'Petitioners Have No Locus Standi': Bilkis Bano Case Convict Opposes Plea Against Remission In Supreme Court

Sohini Chowdhury

24 Sep 2022 2:16 PM GMT

  • Petitioners Have No Locus Standi: Bilkis Bano Case Convict  Opposes Plea Against Remission In Supreme Court

    Pursuant to the order of the Supreme Court in the petition challenging the order of Gujarat Government allowing premature release of 11 convicts sentenced to life in the Bilkis Bano case for gangrape & murder, asking the petitioners to array the 11 accused as respondents, one of the accused persons has now filed a counter affidavit. On 25th August 2022, while hearing a petition...

    Pursuant to the order of the Supreme Court in the petition challenging the order of Gujarat Government allowing premature release of 11 convicts sentenced to life in the Bilkis Bano case for gangrape & murder, asking the petitioners to array the 11 accused as respondents, one of the accused persons has now filed a counter affidavit.

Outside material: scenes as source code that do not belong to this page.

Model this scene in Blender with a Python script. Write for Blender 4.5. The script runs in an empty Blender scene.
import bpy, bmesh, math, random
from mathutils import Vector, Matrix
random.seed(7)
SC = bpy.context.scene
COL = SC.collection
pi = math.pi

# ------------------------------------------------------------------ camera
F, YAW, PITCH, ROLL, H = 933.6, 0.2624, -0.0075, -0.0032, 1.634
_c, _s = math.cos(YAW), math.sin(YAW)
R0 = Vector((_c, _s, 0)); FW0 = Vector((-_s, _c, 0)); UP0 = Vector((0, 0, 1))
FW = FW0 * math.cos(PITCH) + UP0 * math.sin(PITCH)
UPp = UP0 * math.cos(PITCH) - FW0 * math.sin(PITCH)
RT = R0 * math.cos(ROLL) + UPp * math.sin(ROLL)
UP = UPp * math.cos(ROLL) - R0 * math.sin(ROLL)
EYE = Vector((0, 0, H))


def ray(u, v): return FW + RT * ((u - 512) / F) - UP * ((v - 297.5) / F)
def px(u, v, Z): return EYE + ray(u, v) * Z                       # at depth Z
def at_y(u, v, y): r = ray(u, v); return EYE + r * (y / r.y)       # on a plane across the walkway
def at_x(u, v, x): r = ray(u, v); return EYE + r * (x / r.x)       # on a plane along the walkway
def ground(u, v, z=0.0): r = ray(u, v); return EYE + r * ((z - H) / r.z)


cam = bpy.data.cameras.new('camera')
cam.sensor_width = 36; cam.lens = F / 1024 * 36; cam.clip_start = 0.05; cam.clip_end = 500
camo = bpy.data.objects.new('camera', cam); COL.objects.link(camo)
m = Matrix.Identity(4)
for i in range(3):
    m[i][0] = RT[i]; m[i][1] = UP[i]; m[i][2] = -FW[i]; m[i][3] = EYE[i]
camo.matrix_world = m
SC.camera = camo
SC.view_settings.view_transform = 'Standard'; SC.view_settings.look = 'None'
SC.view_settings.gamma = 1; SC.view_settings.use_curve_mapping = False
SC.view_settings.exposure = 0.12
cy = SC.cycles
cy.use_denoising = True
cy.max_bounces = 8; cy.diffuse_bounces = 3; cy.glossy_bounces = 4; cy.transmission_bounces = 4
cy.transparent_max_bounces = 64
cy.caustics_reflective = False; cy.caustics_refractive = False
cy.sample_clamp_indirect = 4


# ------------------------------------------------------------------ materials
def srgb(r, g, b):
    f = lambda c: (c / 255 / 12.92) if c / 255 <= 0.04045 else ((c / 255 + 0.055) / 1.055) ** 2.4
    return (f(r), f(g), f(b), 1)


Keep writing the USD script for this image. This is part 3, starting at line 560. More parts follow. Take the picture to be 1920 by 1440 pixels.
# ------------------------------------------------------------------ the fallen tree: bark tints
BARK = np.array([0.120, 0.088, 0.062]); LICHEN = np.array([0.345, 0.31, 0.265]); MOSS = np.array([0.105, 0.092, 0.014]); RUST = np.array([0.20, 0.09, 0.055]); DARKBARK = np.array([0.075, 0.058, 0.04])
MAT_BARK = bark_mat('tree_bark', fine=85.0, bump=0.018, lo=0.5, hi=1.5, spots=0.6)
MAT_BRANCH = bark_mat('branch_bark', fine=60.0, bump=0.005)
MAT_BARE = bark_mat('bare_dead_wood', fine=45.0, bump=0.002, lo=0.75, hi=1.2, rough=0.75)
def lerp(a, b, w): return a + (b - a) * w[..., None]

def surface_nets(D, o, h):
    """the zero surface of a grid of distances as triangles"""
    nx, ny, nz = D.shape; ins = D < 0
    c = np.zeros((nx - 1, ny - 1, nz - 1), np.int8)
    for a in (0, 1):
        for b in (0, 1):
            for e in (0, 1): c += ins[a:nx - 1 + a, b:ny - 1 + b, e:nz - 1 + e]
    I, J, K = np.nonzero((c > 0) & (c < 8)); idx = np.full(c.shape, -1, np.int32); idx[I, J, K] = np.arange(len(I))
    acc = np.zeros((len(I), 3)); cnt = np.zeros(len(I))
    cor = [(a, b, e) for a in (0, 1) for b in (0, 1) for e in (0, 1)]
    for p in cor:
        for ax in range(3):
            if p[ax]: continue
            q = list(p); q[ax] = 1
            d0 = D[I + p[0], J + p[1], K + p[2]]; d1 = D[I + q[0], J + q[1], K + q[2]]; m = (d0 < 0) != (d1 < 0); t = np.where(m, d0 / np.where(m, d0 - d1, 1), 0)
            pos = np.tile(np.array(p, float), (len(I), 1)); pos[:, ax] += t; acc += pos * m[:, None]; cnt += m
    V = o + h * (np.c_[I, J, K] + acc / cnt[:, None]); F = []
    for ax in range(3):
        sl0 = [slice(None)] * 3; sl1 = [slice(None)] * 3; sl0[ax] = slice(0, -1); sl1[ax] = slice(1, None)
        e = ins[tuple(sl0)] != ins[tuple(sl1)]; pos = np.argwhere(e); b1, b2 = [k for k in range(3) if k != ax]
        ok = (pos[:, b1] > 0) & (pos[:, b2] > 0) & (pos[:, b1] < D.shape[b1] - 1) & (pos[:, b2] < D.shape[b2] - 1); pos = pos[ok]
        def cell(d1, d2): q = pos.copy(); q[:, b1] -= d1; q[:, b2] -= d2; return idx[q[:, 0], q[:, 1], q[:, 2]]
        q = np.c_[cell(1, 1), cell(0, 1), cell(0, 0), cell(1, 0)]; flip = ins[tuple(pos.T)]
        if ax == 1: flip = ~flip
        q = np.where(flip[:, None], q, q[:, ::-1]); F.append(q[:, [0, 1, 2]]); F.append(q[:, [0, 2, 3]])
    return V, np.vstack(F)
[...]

    On 25th August 2022, while hearing a petition filed by CPI (M) MP Subhasini Ali, journalist Revati Laul & Prof Roop Rekha Verma, a Bench comprising the then Chief Justice of India NV Ramana and Justices Ajay Rastogi and Vikram Nath issued notice to the State of Gujarat and directed the impleadment of the accused persons.

    At the outset, the counter affidavit has challenged the maintainability of the writ petition which was filed by politicians, activists and journalists, who, it claims, are 'third party strangers to the said case'. It submits that involvement of such third parties, without locus standi, has a propensity to unsettle the position of law and open floodgates for strangers to intervene in criminal matters. In fact the counter imputes ulterior motive upon the petitioners for moving the Apex Court with the present writ petition. Placing reliance on the judgment of the Apex Court in Simranjit Singh Mann v. Union of India it is argued that petitions by strangers who are not seeking to enforce their fundamental rights cannot be filed under Article 32 of the Constitution. It goes a step further to argue that such third party interferences in criminal cases have been previously discouraged by the Apex Court. The counter affidavit refers to the judgment in Janata Dal v. H.S. Chowdhary, wherein the Apex Court had observed -

    "Even if there are million questions of law to be deeply gone into and examined in a criminal case of this nature registered against specified accused persons, it is for them and them alone to raise all such questions and challenged the proceedings initiated against them at the appropriate time before the proper forum and not for third parties under the garb of public interest litigants."

    Reliance is placed on the judgment passed by the Apex Court on 13.05.2022, wherein it was decided that the appropriate government to grant remission would be the Gujarat Government and directed it to consider the plea within a period of two months in terms of its 1992 remission policy. The counter affidavit notes that the said judgment had clarified that remission is to be considered on the basis of the policy of premature release which existed at the time of the conviction by the Trial Court and not a subsequent policy. Adding that the writ petition intends to challenge the judgment of the Apex Court passed in May, 2022, it is averred that the same can be done only by way of a Review Petition and not a writ filed under Article 32. Further, it submits -

    "the present Writ Petition under Article 32 is nothing but a grossest abuse in as much as on one hand the petitioner pleads that she does not have the copy of the remission order and yet without ascertaining the reasons for grant of remission the said order has been assailed by the writ petition with a further prayer that such order of remission should be quashed."

    The counter-affidavit calls the writ petition 'speculative' and states that 'not a single ground has been alleged in the said petition as to what fundamental wrong is committed in the said remission order'.

    Background

    The crime took place amidst the 2002 communal riots in Gujarat. A five-month pregnant Bilkis Bano, who was around 19 years old then, was fleeing their village in Dahod district along with his family members. When they reached the outskirts of the Chhapparwad village Bilkis, her mother and three other women were raped and 14 of her family members, including her three-year-old daughter, were murdered. Owing to the political influence of the accused persons and given the sensitivity of the issue, the investigation was handed over to the CBI as per the directions of the Supreme Court. The Supreme Court also shifted the trial to Maharashtra. In 2008, a sessions court in Mumbai sentenced the accused to life imprisonment.

    After serving 15 years in jail, one of the accused approached the Supreme Court with a plea of his premature release, which was earlier rejected by the Gujarat High Court on the ground that the appropriate government would be that of Maharashtra and not Gujarat.

    On August 15, the 11 convicts were released from jail pursuant to a decision taken by the Gujarat Government to grant them remission after completion of 14 years of sentence.